Eskom is awaiting government approval to get the 100 megawatts of power offered by the Mozambique energy ministry in July.
Finance minister Enoch Godongwana has declined the controversial application by Eskom for a partial exemption from the Public Finance Management Act (PFMA).
The decision comes after extensive consultations with the auditor general as well as Eskom’s auditors, Godongwana said on Tuesday in a statement.
Auditor general Tsakane Maluleke objected to the exemption granted to Eskom last month which would exempt the utility from an audit by the Auditor-General of South Africa (AGSA), lessening the possibility of a qualified audit for non-compliance with the PFMA.
All government institutions are required by law to report irregular as well as fruitless and wasteful expenditure in their annual report and annual financial statements.
Eskom had asked for a partial exemption from disclosing irregular, fruitless and wasteful expenditure and material losses from criminal conduct in its annual financial statements as it is attempting to recover from reputational damage and managing internal corruption.
The utility, which is still looking for a new chief executive officer, has been plagued with corruption allegations that have left it unable to meet electricity demand in the country. Its debt of more than R400 billion has been labelled as the biggest financial risk currently facing South Africa.
An exemption was requested by Eskom board chairperson Mpho Makwana in a letter dated 9 March.
On Tuesday, Godongwana said although he recognised the utility’s commitment to expose fraud and corruption, and the additional compliance and reporting burdens facing Eskom and other state-owned entities (SOEs), he was of the view that “Eskom needs to do more operationally to reduce the scope of fraud and corruption before such exemption can be considered, and for it to be effective”.
Godongwana said: “Eskom attempts to recover from the devastating impact of state capture, and take steps against past and current corruption. It needs to ensure that its anti-corruption strategy is credible and has the support of key stakeholders like investors, lenders, suppliers, customers and the public.”
The decision is an about-turn from the minister, who in April had granted the partial exemption through a gazetted notice, which caused a public outcry.
On Tuesday, Godongwana said the decision to deny Eskom the partial exemption follows 56 public comments covering a broad spectrum of accounting and reporting, auditing, governance, legal principles and public interest issues have been duly considered.
He added that treasury also engaged with audit firms, professional auditing and accounting bodies, a rating agency and other relevant authorities who emphasised that, as part of the Eskom debt relief arrangement, the minister of finance has instituted additional reporting obligations on Eskom, which the entity will be required to submit to parliament and oversight structures.

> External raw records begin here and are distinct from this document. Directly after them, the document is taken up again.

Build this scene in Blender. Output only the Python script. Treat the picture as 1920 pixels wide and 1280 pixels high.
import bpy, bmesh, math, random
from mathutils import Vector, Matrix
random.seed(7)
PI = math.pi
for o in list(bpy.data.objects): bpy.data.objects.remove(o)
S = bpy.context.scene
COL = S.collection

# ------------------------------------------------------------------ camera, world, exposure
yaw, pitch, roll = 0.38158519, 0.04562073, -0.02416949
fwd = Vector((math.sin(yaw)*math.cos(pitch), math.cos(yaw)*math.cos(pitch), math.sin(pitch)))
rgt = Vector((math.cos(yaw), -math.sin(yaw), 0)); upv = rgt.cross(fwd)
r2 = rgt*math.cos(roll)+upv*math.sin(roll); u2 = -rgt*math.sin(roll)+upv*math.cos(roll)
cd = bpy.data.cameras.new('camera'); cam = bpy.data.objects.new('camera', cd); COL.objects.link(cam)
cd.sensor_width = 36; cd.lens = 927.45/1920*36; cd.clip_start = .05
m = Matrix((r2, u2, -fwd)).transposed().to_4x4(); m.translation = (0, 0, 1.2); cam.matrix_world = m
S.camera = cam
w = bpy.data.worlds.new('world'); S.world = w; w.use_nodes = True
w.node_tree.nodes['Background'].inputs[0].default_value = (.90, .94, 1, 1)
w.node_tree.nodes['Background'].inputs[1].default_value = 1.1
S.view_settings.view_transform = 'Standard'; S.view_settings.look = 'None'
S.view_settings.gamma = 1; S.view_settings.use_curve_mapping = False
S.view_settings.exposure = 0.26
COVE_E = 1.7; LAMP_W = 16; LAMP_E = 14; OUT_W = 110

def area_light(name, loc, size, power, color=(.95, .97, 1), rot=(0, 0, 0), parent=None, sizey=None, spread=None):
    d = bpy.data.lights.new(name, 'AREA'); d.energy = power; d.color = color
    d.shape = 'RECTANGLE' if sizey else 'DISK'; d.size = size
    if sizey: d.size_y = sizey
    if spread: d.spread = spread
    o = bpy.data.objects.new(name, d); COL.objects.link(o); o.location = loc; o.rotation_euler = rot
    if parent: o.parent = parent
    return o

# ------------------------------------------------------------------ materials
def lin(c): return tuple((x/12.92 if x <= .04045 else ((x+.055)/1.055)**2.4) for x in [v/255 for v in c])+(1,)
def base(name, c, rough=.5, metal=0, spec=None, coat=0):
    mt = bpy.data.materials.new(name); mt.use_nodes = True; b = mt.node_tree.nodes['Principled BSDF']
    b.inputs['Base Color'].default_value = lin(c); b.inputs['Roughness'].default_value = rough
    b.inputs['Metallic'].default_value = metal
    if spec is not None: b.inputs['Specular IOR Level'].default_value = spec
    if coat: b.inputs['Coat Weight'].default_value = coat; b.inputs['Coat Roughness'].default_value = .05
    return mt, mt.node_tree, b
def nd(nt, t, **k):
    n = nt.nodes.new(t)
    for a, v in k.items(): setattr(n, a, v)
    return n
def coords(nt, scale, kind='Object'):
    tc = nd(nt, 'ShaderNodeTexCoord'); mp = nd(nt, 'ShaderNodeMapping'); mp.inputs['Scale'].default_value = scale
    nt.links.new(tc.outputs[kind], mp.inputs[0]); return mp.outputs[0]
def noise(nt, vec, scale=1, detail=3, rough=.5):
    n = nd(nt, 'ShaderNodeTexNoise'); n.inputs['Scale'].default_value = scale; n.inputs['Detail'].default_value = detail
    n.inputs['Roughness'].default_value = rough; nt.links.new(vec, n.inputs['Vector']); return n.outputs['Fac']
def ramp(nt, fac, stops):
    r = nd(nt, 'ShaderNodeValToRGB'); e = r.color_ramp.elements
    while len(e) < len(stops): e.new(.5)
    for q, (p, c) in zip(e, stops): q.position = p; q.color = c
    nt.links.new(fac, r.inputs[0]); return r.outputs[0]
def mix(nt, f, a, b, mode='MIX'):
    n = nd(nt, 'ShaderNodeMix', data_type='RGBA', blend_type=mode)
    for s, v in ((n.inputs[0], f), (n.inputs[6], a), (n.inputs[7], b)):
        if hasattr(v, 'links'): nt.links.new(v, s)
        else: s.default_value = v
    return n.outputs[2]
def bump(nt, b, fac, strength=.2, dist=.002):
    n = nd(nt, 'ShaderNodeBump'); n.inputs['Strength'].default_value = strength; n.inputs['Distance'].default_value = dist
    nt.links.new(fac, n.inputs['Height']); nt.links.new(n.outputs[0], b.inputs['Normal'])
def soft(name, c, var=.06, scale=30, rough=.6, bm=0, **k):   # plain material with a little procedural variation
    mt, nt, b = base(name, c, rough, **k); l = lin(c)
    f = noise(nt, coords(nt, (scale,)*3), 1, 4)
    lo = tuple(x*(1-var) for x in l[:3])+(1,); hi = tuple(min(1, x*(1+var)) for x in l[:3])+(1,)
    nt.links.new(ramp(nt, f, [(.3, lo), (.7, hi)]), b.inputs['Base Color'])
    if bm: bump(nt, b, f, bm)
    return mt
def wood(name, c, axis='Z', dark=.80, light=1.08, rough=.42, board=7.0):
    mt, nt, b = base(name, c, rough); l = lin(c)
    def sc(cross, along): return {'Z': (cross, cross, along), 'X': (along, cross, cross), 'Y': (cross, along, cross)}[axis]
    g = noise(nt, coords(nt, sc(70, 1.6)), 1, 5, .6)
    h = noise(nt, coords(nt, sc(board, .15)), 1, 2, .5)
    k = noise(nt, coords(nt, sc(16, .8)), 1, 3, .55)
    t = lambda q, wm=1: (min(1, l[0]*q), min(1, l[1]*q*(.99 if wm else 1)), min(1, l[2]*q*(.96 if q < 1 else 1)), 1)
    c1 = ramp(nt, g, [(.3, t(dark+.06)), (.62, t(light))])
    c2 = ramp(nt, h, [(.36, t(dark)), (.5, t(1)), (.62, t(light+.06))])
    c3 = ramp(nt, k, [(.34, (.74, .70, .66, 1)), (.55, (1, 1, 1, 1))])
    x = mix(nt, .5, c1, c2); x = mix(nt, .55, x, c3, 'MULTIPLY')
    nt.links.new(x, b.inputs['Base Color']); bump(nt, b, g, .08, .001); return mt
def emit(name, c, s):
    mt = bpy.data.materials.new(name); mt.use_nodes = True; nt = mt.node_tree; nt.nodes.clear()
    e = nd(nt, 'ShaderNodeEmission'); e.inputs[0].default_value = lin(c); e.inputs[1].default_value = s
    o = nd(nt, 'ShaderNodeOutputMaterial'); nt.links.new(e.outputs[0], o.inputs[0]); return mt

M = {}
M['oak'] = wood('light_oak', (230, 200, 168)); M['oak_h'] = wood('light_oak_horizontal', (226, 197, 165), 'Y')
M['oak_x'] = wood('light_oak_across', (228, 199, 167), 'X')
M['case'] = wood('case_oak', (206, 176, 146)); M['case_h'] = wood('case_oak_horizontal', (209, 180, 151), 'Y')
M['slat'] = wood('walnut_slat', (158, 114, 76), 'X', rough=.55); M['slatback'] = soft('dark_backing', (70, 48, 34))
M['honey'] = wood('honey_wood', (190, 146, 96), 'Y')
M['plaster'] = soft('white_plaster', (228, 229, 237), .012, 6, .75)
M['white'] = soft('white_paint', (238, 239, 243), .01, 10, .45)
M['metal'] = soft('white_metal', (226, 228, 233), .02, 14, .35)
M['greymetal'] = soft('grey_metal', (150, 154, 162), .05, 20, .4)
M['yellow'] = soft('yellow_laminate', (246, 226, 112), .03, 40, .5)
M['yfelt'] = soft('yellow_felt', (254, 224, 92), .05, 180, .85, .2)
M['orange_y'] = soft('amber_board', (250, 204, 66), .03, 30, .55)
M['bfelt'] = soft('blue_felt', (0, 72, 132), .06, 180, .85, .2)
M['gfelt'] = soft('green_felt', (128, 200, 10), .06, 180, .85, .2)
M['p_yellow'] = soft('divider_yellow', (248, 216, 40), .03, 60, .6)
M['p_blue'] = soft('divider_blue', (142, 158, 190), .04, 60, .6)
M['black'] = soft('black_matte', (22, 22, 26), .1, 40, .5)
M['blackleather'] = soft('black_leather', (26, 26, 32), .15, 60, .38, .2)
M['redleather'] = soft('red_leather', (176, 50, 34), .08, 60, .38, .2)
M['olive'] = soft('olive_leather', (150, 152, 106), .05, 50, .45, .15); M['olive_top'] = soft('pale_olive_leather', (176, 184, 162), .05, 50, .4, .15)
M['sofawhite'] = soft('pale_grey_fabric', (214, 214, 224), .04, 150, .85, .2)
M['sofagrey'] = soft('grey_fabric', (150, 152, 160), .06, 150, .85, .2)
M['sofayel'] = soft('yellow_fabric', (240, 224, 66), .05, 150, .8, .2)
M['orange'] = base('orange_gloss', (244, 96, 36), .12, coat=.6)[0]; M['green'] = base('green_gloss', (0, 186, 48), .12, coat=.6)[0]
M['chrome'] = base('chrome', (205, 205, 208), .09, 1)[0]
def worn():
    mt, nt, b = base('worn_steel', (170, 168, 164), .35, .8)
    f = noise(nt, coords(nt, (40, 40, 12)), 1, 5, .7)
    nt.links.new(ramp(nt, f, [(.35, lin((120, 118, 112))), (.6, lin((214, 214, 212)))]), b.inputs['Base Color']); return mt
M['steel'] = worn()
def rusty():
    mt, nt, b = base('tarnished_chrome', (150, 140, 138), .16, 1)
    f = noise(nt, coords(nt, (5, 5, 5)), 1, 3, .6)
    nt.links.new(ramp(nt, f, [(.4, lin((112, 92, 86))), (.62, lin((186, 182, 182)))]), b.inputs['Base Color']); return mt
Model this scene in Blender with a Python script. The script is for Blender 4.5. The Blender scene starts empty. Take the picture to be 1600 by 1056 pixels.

“The extensive PFMA reporting requirements makes it more onerous for a state-owned entity compared to a listed company to have its financial statements qualified, even when there is no financial mismanagement or corruption,” he said.
In February, Godongwana announced that the government would take over R254 billion of Eskom’s loans into its balance sheet as the utility struggled to earn enough to service its debt and running costs.
The treasury granted a similar exemption to Transnet for the financial years of 2021-2022 until 2023-2024. Transnet, which is also struggling to make ends meet, was granted an exemption from disclosing any losses arising from criminal conduct and irregular, fruitless, and wasteful expenditure.
In April, the Mail & Guardian reported that Godongwana acknowledged the public’s outcry over Eskom’s exemption, but insisted that it was not granted to allow Eskom to conceal corruption. Instead it would further protect the fiscus.
“We had to ask ourselves the question: If Eskom’s financial statements are being constrained by these irregularities, what are the implications for Eskom’s cost of capital? If they cannot raise that capital, what are the implications for the fiscus? So we look at it from a fiscal sustainability eye,” Godongwana said.
The Organisation Undoing Tax Abuse (Outa) welcomed the decision as a positive action by the treasury.
“We believe the treasury and the minister took civil society’s concerns to heart and made an informed decision,” they said.
Energy specialist Tshepo Kgadima said according to the PFMA rules, the treasury could not give Eskom the exemption because the utility is not financially stable enough to meet its obligations and continue its business for the foreseeable future.
“Granting the exemption would enable Eskom’s bond holders to enjoy the benefits of cooking the books without accountability. The auditor general would not trust the numbers that they see. Eskom’s request was a feeble attempt to stay clear of being in dereliction of its duty to report its finances,” he said.
Eskom has not responded to numerous requests for comment.